None of the storms last year made a direct hit on the Hawaiian Islands, but Fletcher said it's just a matter of time.

So far this hurricane season, Tropical Storm Darby hit the Big Island, but didn't cause major damage. (It did bring major flooding to Oahu, however.)

Darby was just the fifth named storm since 1949 to make landfall on a Hawaiian island, the Central Pacific Hurricane Center has said, and it followed a track similar to Tropical Storm Iselle in 2014.

"We've just been lucky. Hawaii is actually a very small target in a very large ocean," Fletcher said. "And the fact that these storms have not run aground on our islands, is pure luck. It's not a matter of if we're gonna be hit by a land falling tropical cyclone or hurricane, it's a matter of when."

In addition to more cyclones, experts say the rising temperatures mean it will be difficult for species to exist.

"In essence, were disrupting ... the rhythm of life in the ocean," said Dr. Dan Laffoley, marine vice chairman of the IUCN World Commission on Protected Areas and an editor of the report. "We're no longer the casual observers in the room. What we have done is unwittingly put ourselves in the test tubes where the experiment has been undertaken."

The report, which also considers the significant impacts of climate change on marine life and human populations, makes a host of recommendations.
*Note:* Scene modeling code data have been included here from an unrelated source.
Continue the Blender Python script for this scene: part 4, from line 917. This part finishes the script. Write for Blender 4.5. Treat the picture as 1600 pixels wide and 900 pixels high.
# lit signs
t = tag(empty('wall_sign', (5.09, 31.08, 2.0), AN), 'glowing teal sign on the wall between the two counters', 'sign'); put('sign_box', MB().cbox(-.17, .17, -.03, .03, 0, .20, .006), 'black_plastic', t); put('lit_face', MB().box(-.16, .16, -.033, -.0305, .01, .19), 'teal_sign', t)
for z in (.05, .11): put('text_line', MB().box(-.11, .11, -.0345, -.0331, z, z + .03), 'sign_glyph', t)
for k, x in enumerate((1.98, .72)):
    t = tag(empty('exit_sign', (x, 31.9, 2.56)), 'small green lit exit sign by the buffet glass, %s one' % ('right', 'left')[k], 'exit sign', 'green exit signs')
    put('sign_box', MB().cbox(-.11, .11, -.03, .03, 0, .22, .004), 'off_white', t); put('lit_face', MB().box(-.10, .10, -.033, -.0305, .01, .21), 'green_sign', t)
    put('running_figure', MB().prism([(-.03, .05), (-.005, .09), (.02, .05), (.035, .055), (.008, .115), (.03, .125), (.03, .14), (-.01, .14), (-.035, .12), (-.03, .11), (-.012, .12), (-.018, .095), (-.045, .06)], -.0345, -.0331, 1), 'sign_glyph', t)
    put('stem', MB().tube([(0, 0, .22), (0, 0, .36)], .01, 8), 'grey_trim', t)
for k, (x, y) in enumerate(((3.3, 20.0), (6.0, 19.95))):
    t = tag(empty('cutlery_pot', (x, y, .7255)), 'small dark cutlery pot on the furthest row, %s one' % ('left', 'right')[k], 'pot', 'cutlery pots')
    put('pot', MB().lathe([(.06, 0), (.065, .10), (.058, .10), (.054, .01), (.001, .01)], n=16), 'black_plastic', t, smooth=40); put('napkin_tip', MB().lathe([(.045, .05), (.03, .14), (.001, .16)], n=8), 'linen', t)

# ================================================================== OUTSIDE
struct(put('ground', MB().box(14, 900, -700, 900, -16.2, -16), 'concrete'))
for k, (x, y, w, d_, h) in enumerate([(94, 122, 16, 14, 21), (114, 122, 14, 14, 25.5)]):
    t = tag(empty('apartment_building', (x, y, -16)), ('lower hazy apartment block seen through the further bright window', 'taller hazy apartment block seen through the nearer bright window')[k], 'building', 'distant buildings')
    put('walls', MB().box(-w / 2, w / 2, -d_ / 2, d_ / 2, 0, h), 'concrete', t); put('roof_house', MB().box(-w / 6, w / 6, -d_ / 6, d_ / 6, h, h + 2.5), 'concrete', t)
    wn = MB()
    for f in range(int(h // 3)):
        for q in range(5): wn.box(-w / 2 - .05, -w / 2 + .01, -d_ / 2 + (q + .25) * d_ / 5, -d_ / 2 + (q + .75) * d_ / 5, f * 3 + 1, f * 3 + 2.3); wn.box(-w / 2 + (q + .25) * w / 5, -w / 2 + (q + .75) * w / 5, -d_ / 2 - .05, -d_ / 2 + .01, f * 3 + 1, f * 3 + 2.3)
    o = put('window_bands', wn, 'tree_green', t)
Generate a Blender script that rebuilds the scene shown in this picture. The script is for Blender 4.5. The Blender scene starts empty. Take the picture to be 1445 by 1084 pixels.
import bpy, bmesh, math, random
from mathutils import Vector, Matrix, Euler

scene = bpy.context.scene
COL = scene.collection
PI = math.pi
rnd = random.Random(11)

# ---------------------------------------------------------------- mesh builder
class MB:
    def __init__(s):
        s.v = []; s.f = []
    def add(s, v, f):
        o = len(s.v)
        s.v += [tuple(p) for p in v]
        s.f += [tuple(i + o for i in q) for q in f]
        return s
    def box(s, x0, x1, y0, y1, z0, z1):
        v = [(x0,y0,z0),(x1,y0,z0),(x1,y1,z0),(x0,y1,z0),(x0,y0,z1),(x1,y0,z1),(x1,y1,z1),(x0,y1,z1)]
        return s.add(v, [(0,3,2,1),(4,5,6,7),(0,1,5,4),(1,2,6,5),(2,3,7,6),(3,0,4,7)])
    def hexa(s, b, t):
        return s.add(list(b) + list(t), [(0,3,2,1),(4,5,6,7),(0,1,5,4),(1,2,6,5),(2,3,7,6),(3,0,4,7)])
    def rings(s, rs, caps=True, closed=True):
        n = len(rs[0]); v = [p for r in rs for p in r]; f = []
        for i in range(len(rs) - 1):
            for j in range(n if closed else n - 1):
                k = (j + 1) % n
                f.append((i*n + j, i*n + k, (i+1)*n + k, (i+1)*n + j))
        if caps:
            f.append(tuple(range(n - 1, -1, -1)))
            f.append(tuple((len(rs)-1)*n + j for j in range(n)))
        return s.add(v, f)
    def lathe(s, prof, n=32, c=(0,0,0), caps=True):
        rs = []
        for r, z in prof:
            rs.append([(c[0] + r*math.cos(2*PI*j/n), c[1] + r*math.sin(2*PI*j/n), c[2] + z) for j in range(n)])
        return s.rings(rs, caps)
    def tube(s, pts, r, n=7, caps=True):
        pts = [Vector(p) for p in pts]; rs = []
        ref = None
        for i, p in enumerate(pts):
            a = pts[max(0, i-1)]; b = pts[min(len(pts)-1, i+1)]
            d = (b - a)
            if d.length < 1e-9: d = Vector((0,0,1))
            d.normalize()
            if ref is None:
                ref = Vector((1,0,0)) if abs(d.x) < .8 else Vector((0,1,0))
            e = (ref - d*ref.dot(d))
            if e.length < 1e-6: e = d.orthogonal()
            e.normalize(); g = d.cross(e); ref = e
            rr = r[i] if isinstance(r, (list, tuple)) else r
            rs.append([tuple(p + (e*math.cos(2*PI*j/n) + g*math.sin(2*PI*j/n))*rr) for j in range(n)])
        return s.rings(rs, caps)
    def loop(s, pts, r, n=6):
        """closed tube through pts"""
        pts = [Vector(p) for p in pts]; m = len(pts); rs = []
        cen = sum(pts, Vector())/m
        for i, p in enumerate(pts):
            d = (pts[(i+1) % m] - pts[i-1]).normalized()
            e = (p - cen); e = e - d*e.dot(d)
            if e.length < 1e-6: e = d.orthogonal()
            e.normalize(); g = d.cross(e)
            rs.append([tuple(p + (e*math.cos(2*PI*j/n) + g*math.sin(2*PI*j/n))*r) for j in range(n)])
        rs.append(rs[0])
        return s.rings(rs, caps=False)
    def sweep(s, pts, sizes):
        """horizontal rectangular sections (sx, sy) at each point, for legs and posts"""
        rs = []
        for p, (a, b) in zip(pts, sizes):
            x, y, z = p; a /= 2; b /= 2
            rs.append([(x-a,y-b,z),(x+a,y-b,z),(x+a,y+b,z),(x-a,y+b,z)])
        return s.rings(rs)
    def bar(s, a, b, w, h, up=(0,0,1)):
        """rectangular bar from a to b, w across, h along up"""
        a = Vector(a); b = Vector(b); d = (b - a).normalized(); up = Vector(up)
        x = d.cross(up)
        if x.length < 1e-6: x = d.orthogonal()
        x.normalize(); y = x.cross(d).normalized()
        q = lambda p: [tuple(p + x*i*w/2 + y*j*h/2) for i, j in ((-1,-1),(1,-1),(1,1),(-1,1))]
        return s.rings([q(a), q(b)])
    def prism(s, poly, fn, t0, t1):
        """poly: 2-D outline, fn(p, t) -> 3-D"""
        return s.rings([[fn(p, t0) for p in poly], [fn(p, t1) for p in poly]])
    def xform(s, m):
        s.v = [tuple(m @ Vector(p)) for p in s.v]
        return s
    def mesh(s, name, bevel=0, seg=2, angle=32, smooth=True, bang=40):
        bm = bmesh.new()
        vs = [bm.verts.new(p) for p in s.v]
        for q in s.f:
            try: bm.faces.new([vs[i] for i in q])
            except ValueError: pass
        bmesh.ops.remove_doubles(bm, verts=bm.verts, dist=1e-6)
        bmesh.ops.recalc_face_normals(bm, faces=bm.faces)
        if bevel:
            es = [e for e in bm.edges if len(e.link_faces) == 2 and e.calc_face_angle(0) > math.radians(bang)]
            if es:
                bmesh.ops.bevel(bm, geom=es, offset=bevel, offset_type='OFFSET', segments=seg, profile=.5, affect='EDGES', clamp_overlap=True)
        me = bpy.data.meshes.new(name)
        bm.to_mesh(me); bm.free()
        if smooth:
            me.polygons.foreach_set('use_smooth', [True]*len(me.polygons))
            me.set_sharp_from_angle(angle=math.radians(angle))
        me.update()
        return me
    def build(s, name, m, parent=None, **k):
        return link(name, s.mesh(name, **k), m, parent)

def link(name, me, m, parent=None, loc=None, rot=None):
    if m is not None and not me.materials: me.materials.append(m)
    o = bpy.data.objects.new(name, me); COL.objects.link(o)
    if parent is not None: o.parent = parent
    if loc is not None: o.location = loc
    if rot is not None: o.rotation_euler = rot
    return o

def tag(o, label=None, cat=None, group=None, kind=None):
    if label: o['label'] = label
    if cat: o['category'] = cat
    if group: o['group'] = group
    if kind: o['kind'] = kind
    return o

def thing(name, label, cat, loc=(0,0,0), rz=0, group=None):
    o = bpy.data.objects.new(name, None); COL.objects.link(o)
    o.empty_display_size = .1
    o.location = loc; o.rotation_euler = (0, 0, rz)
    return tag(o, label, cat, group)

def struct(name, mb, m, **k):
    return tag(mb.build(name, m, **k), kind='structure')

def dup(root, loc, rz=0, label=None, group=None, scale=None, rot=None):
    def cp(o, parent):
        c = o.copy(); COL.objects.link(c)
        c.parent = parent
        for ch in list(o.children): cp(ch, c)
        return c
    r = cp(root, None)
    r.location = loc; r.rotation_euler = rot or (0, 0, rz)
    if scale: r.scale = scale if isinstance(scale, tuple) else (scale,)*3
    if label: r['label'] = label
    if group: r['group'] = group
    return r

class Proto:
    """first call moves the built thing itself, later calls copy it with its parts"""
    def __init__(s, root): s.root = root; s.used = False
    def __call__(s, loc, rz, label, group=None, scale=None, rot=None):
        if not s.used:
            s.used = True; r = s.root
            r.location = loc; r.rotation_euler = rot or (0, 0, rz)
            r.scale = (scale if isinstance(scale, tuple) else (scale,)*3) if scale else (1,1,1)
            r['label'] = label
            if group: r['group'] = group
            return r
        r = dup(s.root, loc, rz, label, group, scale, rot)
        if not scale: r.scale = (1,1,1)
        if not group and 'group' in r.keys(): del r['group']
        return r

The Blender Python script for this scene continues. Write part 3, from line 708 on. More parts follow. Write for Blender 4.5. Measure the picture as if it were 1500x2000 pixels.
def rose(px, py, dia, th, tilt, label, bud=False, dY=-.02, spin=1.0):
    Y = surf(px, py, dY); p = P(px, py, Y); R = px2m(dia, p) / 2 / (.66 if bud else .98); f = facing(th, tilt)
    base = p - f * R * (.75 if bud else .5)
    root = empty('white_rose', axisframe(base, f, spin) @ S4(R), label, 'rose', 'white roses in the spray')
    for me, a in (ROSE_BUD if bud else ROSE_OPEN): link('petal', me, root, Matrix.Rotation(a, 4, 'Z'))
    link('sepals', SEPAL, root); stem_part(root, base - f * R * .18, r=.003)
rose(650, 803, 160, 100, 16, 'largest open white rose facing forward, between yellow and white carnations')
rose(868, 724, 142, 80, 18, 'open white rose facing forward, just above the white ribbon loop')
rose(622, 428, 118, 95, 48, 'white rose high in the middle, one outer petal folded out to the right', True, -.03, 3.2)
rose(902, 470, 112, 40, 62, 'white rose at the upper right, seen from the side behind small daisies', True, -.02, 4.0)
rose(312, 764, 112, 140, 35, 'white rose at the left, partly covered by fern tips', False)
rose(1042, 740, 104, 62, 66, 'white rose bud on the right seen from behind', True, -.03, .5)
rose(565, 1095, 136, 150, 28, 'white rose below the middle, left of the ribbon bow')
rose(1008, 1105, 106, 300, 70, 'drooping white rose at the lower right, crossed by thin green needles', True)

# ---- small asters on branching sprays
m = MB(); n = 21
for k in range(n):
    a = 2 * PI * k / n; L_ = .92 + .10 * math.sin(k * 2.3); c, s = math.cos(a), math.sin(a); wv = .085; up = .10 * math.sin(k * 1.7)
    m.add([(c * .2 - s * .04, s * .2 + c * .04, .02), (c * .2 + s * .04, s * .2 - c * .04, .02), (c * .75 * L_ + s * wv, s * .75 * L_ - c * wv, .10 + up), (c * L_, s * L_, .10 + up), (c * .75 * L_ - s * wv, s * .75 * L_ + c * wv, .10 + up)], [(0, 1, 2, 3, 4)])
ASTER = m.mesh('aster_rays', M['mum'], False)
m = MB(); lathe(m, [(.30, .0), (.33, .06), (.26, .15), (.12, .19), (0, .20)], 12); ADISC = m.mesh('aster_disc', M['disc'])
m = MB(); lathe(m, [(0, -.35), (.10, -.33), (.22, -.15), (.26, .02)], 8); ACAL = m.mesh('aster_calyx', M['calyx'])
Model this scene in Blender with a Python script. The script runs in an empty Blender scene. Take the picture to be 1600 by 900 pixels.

They include:

  • The world must recognize the several of the impacts of climate change on marine and coastal organisms, ecosystems and weather, and that "high to very high risks of impact are expected by 2100, even under the low emissions scenario."
  • The global problem needs a global solution -- and global cooperation. "Action must be taken," the report says, "in light of these findings."
  • There needs to be updated risk assessments and economic impact studies based on the most recent findings.
  • Gaps in protection policies and management need to be addressed quickly.
  • Scientists must more rapidly assess the science of global climate change and its evolving impacts.
  • Rapid and substantial reductions of greenhouse gas emissions are needed to formulate a long-term solution to global climate change.